The full company of dancers each in possession of a white rectangular raised square use it has a platform and shield and also arrange it in a sculptural background shape. The dance is a wonderfully jokey affair at pell mell speeds and arrangements. Once again the stamina and flexibility of this company is breathtaking to watch. There is an hilarious point to this ‘wicked’ conception but, in this presentation, it is blunted in the context of the rest of this repertoire. It became a tiresome vacuity in this program – something it should not have said about it.

Applause and cheering – I am still there, just. The Dancers and the Sound Artists deserve the appreciation. I applaud them.

What I find about the failure of the structure of the ideas, images and dance abstractions in EMERGENCE by Mr Bonachela, is reflected once again in the organisation and or artistic choice of the programming of these works in the one evening, by Mr Bonachela. It is, in content, featherlight and undemanding. It has no guts. EMERGENCE is ‘pretty’, albeit contemporary, dance movements and pictures and FANATIC just a waste of time. CACTI, a relatively clever work, idea-wise and choreographically, but loses its impact because of the company it is shown with.

Richard Tognetti in the programming of his works with the Australian Chamber Orchestra (ACO) finds, consistently, the solution to balance and contrast the works at each concert.

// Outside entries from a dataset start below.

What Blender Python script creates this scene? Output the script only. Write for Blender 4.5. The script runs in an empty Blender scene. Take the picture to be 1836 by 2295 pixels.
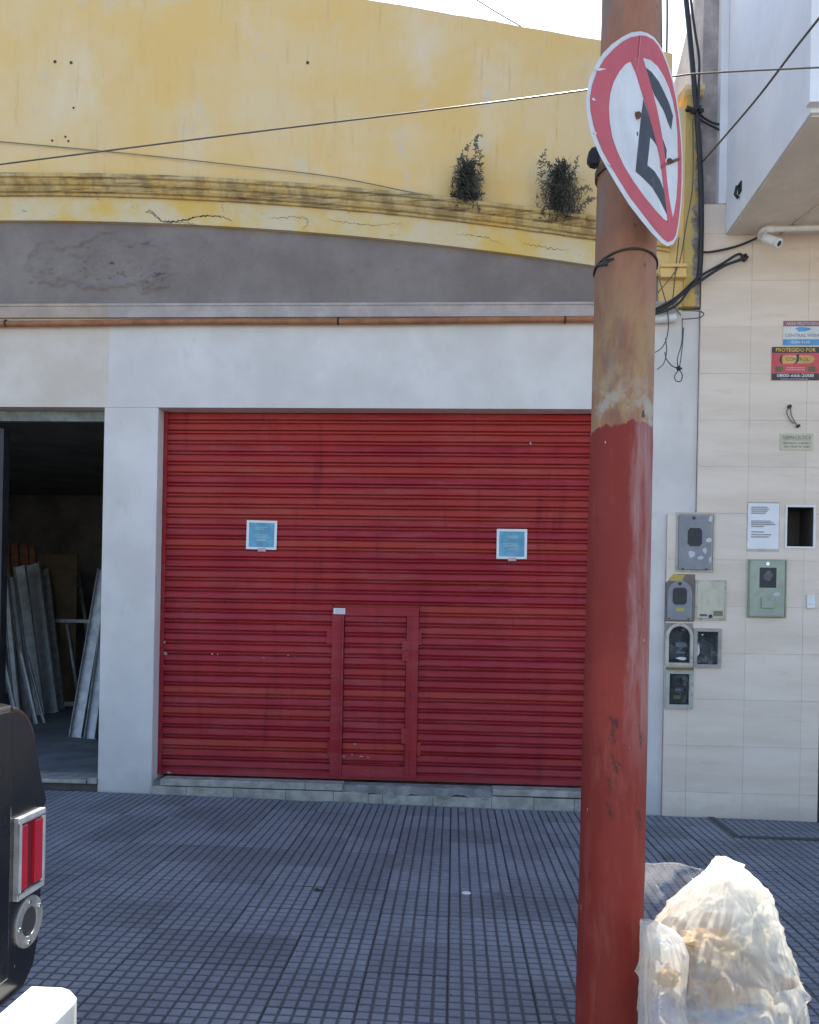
import bpy, bmesh, math, random
from mathutils import Vector, Matrix, noise as mnoise

random.seed(7)
rad = math.radians
scene = bpy.context.scene

# ------------------------------------------------------------------ camera
FPX, CAMY, EYE = 1800.0, -6.8, 1.54          # focal length in photo pixels, camera place
YAW, ROLL, PPY = rad(3.2), rad(1.07), 1394.0
_F = Vector((-math.sin(YAW), math.cos(YAW), 0)); _R0 = Vector((math.cos(YAW), math.sin(YAW), 0)); _U0 = Vector((0, 0, 1))
_R = _R0 * math.cos(ROLL) + _U0 * math.sin(ROLL); _U = _U0 * math.cos(ROLL) - _R0 * math.sin(ROLL)
camd = bpy.data.cameras.new('camera'); cam = bpy.data.objects.new('camera', camd)
scene.collection.objects.link(cam); scene.camera = cam
camd.sensor_fit = 'HORIZONTAL'; camd.sensor_width = 36; camd.lens = 36 * FPX / 1836
camd.shift_y = (PPY - 1147.5) / 1836; camd.clip_start = 0.05; camd.clip_end = 2000
cam.matrix_world = Matrix(((_R.x, _U.x, -_F.x, 0), (_R.y, _U.y, -_F.y, CAMY), (_R.z, _U.z, -_F.z, EYE), (0, 0, 0, 1)))

# ------------------------------------------------------------------ sky, sun, exposure
SUN_EL, SUN_AZ = rad(55.3), math.atan(0.10)       # azimuth from +Y towards +X
world = bpy.data.worlds.new('World'); scene.world = world; world.use_nodes = True
wn = world.node_tree; sky = wn.nodes.new('ShaderNodeTexSky'); sky.sky_type = 'NISHITA'; sky.sun_disc = False
sky.sun_elevation = SUN_EL; sky.sun_rotation = SUN_AZ; sky.air_density = 1.0; sky.dust_density = 1.0; sky.ozone_density = 0.8
bgn = wn.nodes['Background']; bgn.inputs[1].default_value = 0.15; wn.links.new(sky.outputs[0], bgn.inputs[0])
sd = bpy.data.lights.new('sun', 'SUN'); sd.energy = 4.5; sd.angle = rad(0.53); sd.color = (1, .95, .86)
sun = bpy.data.objects.new('sun', sd); scene.collection.objects.link(sun)
_sdir = Vector((math.sin(SUN_AZ) * math.cos(SUN_EL), math.cos(SUN_AZ) * math.cos(SUN_EL), math.sin(SUN_EL)))
sun.rotation_euler = _sdir.to_track_quat('Z', 'Y').to_euler(); sun.location = _sdir * 40
vs = scene.view_settings; vs.view_transform = 'Standard'; vs.look = 'None'; vs.gamma = 1; vs.exposure = 1.32
vs.use_curve_mapping = False
scene.render.engine = 'CYCLES'
scene.cycles.max_bounces = 10; scene.cycles.transparent_max_bounces = 16; scene.cycles.caustics_reflective = False

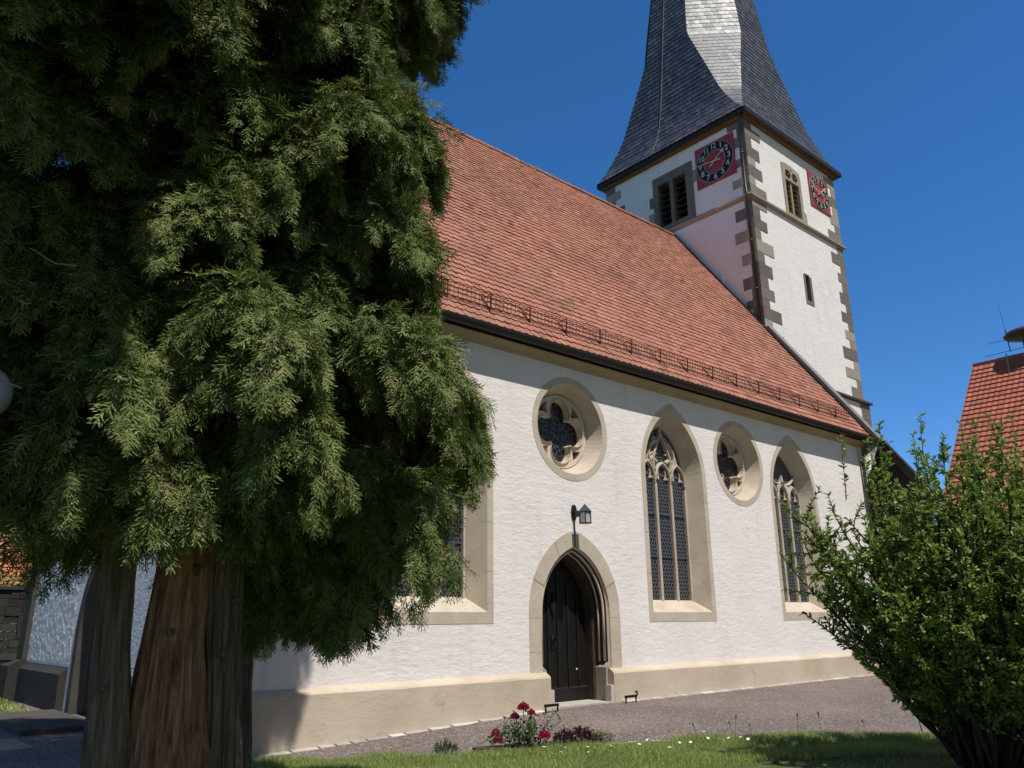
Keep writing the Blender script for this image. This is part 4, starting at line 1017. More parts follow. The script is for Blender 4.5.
# small leafy growth in front of the trunks
for da, L_, zz in ((-.25, 1.35, 2.95), (-.45, 1.2, 2.9), (.0, 1.3, 2.85), (.14, 1.15, 2.75), (-.1, 1.5, 3.25), (-.35, 1.3, 3.2)):
    bough(at_axis(zz, 1 if da > -.3 else 0), CAMDIR+da, L_, .08, .34, 1.5, .2, .55, 7)
# broad upper boughs towards the churchyard at the left
for zz, az, L_ in ((5.3, 178, 2.3), (5.8, 168, 2.3), (6.2, -172, 2.5), (6.7, 176, 2.5), (7.2, -176, 2.6), (5.0, -160, 2.3)):
    bough(at_axis(zz, 0), R(az), L_, .15, .3, 1.1, .3)
for zz, az in ((9.7, 5), (10.1, -12), (10.4, 20), (10.8, 2), (11.2, -8), (11.6, 14), (10.0, 30), (11.0, 28), (12.0, 5)):
    o = at_axis(zz, 2); bough(o, R(az), reach(o, R(az), zz-.3)*1.02, .1, .16, 1.6, .2)
for zz, az, L_ in ((9.0, -138, 3.6), (6.8, -145, 3.2), (8.0, -152, 3.4), (6.0, -138, 3.0), (7.2, -136, 3.5), (8.2, -142, 3.7), (5.4, -146, 2.7), (8.8, -150, 3.6)):
    bough(at_axis(zz, 0), R(az), L_, .2, .25, 1.4, .3)
for zz, az, L_ in ((6.5, -114, 3.1), (7.0, -119, 3.2), (7.5, -112, 3.4), (8.0, -117, 3.6), (8.5, -114, 3.9), (7.2, -122, 3.4), (7.8, -109, 3.4)):
    bough(at_axis(zz, 0)+np.array([-.25, -.2, 0]), R(az), L_, .12, .2, 1.7, .25, .30)
PT = np.concatenate(PT); DR = np.concatenate(DR); SC_ = np.concatenate(SC_); UPV = np.concatenate(UPV)
GL = np.array([.70, 6.20, 3.06])
rr_ = np.hypot(PT[:, 0]-AX[0], PT[:, 1]-AX[1]); pa3 = np.arctan2(PT[:, 1]-AX[1], PT[:, 0]-AX[0]); lim = np.interp(PT[:, 2], zp, rp)*(1-.42*np.clip(-np.sin(pa3), 0, 1)*np.clip((PT[:, 2]-7.5)/1.5, 0, 1))*(1+.10*np.sin(4*pa3+PT[:, 2]*2.6)+.08*np.sin(PT[:, 2]*6.1+6*pa3))+.07+cr.normal(0, .06, len(PT))
keep = (rr_ < lim) | ((PT[:, 1] < 8.4) & (PT[:, 0] < 1.3) & (PT[:, 2] > 4.6))
keep &= ~((PT[:, 2] < 2.26+.24*np.sin(3.3*PT[:, 0]+2.1*PT[:, 1])+.10*np.sin(9*PT[:, 0])) & (PT[:, 0] < 3.0) & (PT[:, 0] > 1.62) & (PT[:, 1] < 7.9))
keep &= ~((PT[:, 2] < 2.36+.2*np.sin(4.1*PT[:, 0]+3*PT[:, 1])) & (PT[:, 0] <= 1.62))
tcam = PT-np.array([0, 0, EYE]); gl = GL-np.array([0, 0, EYE]); gd = np.linalg.norm(gl); gl = gl/gd
along = tcam@gl; perp = np.linalg.norm(tcam-along[:, None]*gl, axis=1)
keep &= ~((along < gd+.2) & (perp < .36)) & (np.linalg.norm(PT-GL, axis=1) > .42) & (np.hypot(PT[:, 0], PT[:, 1]) > 2.9)
PT, DR, SC_, UPV = PT[keep], DR[keep], SC_[keep], UPV[keep]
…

It is part of the joy of the ACO, the artistic construction of the evening, one has a mix of the old and the new and each piece sets the other off in a very stimulating way. One feels intellectually flattered and satisfied after attending their concerts. When one considers the work of The Australian Dance Theatre (BE YOUR SELF) alongside DE NOVO or compared to THE NEDERLANDS DANCE COMPANY one is given pause.

Most of the audience loved it.

P.S. I loved the fact that the programs were free, not $10 or more! Great move, SDC.